Toda cultura pasa por los mismos estadios que el individuo, Tiene su niñez, su juventud, su virilidad, su vejez. En el orto del románico y del gótico se manifiesta un alma joven, tímida, henchida de presentimientos. Esta niñez del alma se expresa también, y con muy parecidos tonos, en el dórico de la época homérica, en el arte cristiano primitivo, esto es, arábigoprimitivo, y en las obras del Antiguo Imperio egipcio, que comienza con la cuarta dinastía. Cuando una cultura se acerca al mediodía ele su vida, su lenguaje de formas, al fin conquistado, se hace cada vez más viril, más áspero, más continente, más saturado, más convencido y lleno del sentimiento de su propia fuerza, más claro en sus rasgos. En los comienzos, todo es aún vago, confuso, vacilante, lleno a un tiempo de anhelo y de terror pueriles. Considérese la ornamentación de las portadas en las iglesias románico–góticas de Sajonia y del sur de Francia. Piénsese en las catacumbas cristianas, en los vasos de estilo Dipylon. Pero luego, cuando ya el alma tiene conciencia de haber llegado a la plenitud de sus fuerzas plásticas, por ejemplo en la época en que comienza el Imperio Medio, en el tiempo de los Pisistrátidas, de Justiniano I, de la Contrarreforma, entonces todos los detalles de la expresión aparecen seleccionados, rigurosos, mesurados, llenos de admirable ligereza y como inevitables. Entonces surgen, por doquiera esos momentos de brillante perfección, en que se producen la cabeza de Amenemhet III (la esfinge del Hycso de Tanis), la bóveda de Santa Sofía, los cuadros del Tiziano. Luego vienen ya otras obras más tiernas, casi quebradizas, acariciadas por las suaves melancolías del otoño: la Afrodita de Cnido, las Corés del Erecteion, los arabescos de los arcos de herradura, el torreón de Dresde, Watteau, Mazan. Por último, en la senectud de la civilización incipiente extínguese el fuego del alma. La fuerza, que declina, se atreve aún, con éxito mediano –es el clasicismo que encontramos en toda cultura moribunda–, a acometer una creación magna; el alma piensa otra vez –es el romanticismo– con melancólica añoranza, en su niñez pasada, Al fin, rendida, hastiada y fría, pierde el gozo de vivir y anhela –como en la época romana alejarse de la luz milenaria y sumergirse de nuevo en la negrura mística de los estadios primitivos, en el seno materno, en la tumba.

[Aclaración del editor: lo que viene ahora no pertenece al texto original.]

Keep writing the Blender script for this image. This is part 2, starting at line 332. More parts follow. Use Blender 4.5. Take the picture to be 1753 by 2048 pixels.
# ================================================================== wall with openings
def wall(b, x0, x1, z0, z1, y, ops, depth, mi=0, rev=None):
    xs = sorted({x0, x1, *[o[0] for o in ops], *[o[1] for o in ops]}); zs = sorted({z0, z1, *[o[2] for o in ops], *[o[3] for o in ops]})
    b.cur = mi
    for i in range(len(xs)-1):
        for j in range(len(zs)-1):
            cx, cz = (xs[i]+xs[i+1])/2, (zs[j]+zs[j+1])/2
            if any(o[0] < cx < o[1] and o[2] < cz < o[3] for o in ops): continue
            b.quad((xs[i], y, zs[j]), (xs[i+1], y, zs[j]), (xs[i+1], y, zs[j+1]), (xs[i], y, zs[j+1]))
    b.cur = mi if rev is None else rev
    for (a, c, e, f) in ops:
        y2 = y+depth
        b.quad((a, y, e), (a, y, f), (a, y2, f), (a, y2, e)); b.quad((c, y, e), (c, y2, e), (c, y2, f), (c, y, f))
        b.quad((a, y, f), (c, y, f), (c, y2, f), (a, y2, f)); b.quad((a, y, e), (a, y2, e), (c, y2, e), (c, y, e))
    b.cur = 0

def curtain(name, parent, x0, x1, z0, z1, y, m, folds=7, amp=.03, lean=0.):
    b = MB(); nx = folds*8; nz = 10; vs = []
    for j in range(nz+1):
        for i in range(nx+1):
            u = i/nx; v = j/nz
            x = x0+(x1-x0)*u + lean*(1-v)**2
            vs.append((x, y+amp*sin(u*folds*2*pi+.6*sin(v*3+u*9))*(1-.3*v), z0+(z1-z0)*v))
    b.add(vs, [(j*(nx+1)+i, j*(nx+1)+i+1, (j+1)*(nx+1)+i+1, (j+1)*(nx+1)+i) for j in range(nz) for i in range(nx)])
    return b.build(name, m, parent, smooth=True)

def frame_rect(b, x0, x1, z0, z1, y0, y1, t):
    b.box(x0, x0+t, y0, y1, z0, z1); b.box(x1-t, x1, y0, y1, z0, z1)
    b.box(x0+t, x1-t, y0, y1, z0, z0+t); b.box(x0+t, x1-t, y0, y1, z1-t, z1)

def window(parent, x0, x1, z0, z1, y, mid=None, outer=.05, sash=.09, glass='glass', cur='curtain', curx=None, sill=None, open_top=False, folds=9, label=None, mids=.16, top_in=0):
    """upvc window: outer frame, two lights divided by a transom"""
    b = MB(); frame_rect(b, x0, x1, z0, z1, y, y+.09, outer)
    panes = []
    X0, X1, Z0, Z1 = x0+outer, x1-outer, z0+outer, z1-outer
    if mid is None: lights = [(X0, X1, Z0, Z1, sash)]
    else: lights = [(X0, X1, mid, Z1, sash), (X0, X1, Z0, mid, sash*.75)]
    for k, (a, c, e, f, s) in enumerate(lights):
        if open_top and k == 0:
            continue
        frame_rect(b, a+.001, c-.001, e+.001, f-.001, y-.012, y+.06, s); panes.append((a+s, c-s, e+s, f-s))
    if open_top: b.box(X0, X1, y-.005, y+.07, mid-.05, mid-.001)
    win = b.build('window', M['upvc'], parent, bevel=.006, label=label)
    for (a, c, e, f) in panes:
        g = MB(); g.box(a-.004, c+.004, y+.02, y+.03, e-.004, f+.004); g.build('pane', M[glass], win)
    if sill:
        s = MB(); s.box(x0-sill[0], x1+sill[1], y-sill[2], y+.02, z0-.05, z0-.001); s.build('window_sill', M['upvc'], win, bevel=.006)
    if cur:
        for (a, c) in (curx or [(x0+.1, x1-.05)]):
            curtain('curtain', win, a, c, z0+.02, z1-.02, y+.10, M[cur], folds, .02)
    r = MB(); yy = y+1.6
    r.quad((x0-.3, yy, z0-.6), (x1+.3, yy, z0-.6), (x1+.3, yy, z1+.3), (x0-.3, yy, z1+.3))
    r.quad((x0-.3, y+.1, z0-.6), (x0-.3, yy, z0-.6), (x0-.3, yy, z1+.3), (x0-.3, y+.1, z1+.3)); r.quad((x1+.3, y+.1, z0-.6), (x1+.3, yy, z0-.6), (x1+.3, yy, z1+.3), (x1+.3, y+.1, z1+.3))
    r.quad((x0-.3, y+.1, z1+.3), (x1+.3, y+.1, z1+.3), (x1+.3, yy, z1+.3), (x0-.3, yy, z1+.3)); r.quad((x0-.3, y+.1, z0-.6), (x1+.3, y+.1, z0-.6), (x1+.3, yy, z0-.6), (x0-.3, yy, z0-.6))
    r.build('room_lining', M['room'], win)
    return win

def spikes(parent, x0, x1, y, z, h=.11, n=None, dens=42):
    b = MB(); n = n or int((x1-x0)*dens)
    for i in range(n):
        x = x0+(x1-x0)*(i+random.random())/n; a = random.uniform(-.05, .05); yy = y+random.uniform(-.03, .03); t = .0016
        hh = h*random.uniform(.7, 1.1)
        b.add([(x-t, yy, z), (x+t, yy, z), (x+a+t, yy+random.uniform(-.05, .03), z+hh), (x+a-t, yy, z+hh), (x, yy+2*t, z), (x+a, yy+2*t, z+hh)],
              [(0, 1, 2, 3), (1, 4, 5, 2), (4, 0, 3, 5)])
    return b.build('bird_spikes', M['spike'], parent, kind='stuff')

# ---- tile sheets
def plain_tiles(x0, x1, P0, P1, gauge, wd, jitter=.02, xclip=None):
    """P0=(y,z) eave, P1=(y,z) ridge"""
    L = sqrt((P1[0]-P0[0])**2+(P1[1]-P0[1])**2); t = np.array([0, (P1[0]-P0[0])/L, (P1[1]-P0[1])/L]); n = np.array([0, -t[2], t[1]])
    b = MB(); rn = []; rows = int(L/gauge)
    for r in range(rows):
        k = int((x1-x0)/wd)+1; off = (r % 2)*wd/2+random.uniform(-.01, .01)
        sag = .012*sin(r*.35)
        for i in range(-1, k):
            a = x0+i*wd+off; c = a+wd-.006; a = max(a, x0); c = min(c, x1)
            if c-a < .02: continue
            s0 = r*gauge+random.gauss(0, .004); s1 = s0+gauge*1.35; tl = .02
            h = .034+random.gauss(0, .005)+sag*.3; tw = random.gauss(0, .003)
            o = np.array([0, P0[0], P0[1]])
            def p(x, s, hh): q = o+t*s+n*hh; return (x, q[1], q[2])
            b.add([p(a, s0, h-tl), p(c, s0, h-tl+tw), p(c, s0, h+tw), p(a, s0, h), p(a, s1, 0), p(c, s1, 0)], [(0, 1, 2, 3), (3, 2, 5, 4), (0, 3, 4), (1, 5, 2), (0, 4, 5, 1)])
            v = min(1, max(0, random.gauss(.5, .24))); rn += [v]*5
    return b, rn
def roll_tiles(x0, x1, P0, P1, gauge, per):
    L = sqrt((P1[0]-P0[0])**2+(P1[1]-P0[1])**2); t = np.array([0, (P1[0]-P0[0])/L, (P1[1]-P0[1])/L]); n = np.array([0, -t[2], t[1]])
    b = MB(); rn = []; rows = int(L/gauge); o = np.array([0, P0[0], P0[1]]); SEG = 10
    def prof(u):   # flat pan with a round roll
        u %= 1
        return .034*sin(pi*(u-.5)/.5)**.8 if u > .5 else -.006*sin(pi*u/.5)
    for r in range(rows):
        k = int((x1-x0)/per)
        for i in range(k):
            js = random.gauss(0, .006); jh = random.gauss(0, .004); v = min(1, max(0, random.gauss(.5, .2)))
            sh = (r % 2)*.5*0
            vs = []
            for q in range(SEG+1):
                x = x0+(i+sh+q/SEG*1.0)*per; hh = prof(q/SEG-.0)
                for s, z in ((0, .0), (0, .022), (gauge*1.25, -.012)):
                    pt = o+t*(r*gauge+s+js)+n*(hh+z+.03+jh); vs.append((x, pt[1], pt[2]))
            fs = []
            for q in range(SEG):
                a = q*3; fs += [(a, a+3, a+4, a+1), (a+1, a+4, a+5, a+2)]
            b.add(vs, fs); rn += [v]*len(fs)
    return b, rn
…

En este sentido, la existencia de todo individuo algo significativo reproduce, con profunda necesidad, todas las épocas de la cultura a que pertenece. En cada uno de nosotros despierta la vida interior –momento decisivo a partir de! cual sabe uno que tiene un yo– en el punto y manera en que antaño despertó el alma de la cultura toda. Cada uno de nosotros, hombres de Occidente, revive de niño, en los ensueños despiertos y en los juegos infantiles, su época gótica, su catedral, su castillo, su leyenda heroica, el Dieu le veut de las Cruzadas y el dolor del mozo Parsifal. Todos los muchachos griegos tuvieron su edad homérica y su Maratón. En el Werther, de Goethe, imagen de una juventud que todo hombre fáustico, pero ningún antiguo, conoce, resurge el tiempo del Petrarca y de los minnesinger. Cuando Goethe bosquejó su primer Fausto, era Parsifal, Cuando terminó la primera parte, era Hamlet. Sólo en la segunda parte fue ya el hombre de mundo del siglo XIX, que comprendía a Byron. La senectud misma de la Antigüedad, esos caprichosos e infecundos siglos del helenismo final, esa "segunda niñez" de una inteligencia cansada y desengañada, puede estudiarse en pequeño en más de uno de los grandes ancianos de la Antigüedad. En Las Bacantes, de Eurípides, se anticipa no poco de aquella vitalidad que luego se manifiesta en la época imperial; en el Timeo, de Platón, puede vislumbrarse algo de aquel sincretismo religioso que aparece en esa misma época imperial. Y el segundo Fausto de Goethe, como el Parsifal,de Wagner, nos indican de antemano la forma que ha de tener nuestra alma en los próximos, últimos, siglos creadores.